Friday, October 5, 2007

Channeling this nervous energy into something productive

Okay, so the highlight of my week was a comment I received - actually the highlight of my life right behind Al Fleischman's raving reviews about my writing. Regardless it started me thinking last night after listening in on a conversation - Dave Oram was explaining his lifestyle and maturation in the process of his art to the point where he does what he does because that's who he is - not about pandering to a niche for commercial success. Leaha and I started talking on the walk home from the gallery show (which you should all check out by the way), about how I just need to start writing. Writing - and not just blogging, seriously who really reads all this anyways? So not that it's a giant step up, and some would argue that's it's even less respectable than blogging these days, but the PEAK has a comments section on the back, why don't I start with a piece for that. The topic? Eric Volz.
I sat in front of my laptop yesterday for over an hour - frustrated, I knew what I wanted to say - that this is all crazy, why don't you care, why doesn't any of us care about anything for that matter? SFU claims to be a radical campus, and yet we are lame, apathetic and commerically motivated to the same degree as the rest of the population. SPIRG, Womyn's Center and Out on Campus maybe the only footholds left, and you know they're more or less ignored by the student population. So what I started with is a failure because I couldn't find a way to articulate myself out of my anger and feeling of helplessness, came to me on the bus today made me wonder why I didn't bring my laptop with me to work like I had planned - I would have stopped, sat down at the nearest dry spot and typed - it all came to me in a flood of clarity - that is now slowly coming back into focus with the help of my americano misto. Eric Volz is a political scapegoat for the globalization movement. In that with his work he was seeking to work against globalization - a nasty beast to try to stop - as seen with WTO situations etc. This thought started when talking to Leaha this morning about finding a way to make the situation, the reality of the situation, applicable to our peers. Globalization is in many ways a glitzy form of imperialism - instead of raping and pillaging the people and resources - we merge and invest and then destroy in the name of productivity and in supposedly the best interest of the local population. For our peers, have you ever considered what was destroyed in the name of your $1000 all inclusive booze fest in Mexico or ones of the Caribbean islands? The government and officials aren't concerned as they see dollar signs - and the same is happening as we move further into Central America. American imperialism, cloaked in the glories of globalization versus those who seek the sustainable, socio-economically beneficial tourism. No gawk and awe, or little children pushing goods on the beaches - but tourism that defends the land and builds the economy and social development via education and empowerment of the native populations. Resorts that use local resources, grey water, solar power, teach conservation and built over canopies of sensitive eco-systems, meanwhile providing local jobs, preserving the fragile environment and allowing the native population to retain their identities apart from Las Vegas style zoo that's proliferated along the Caribbean coast line.

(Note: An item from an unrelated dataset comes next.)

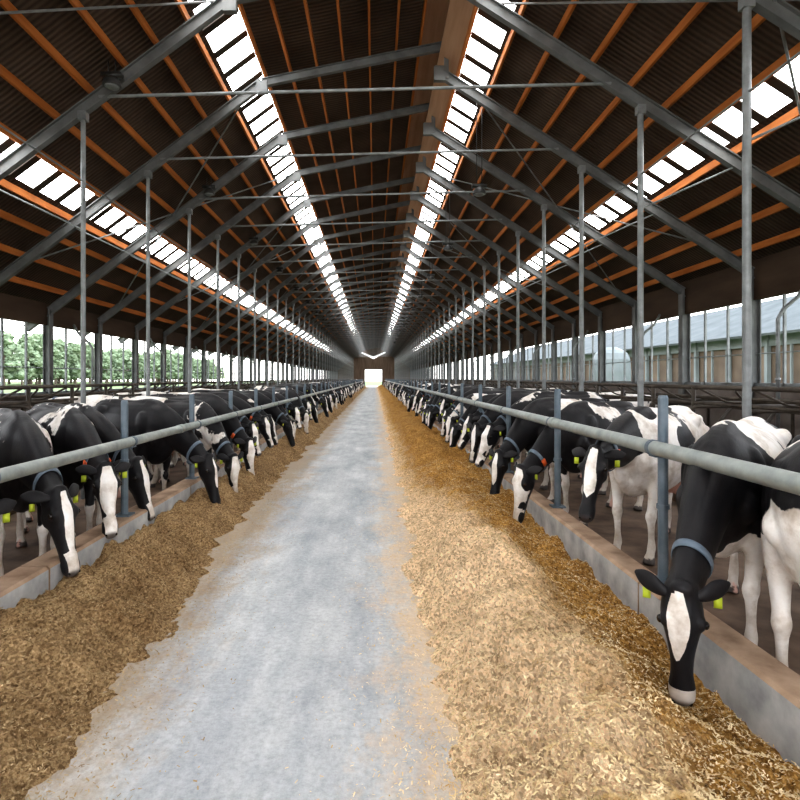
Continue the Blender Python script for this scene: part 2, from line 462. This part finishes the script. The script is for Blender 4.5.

So where do our peers come in? They want cheap holidays - and ethical coffee, clothes and produce - hypocritical - yes, more to the point, the latter aren't truly important, more a status symbol, like the wrist bands, or Gap RED jeans. Both issues need to be addressed for what they really are - if you truly care that your bean are shade-grown, organic, fair-traded, then why not your vacation - in the you spend the same amount in the end - 3.00 x 5 x 52 weeks - roughly 780 dollars for just a regular latte.
I'm going to do some more research of course - check out the numbers involved and read up on my Arundhati - see if I can fish out a good quote or two on her opinion of globalization and public apathy.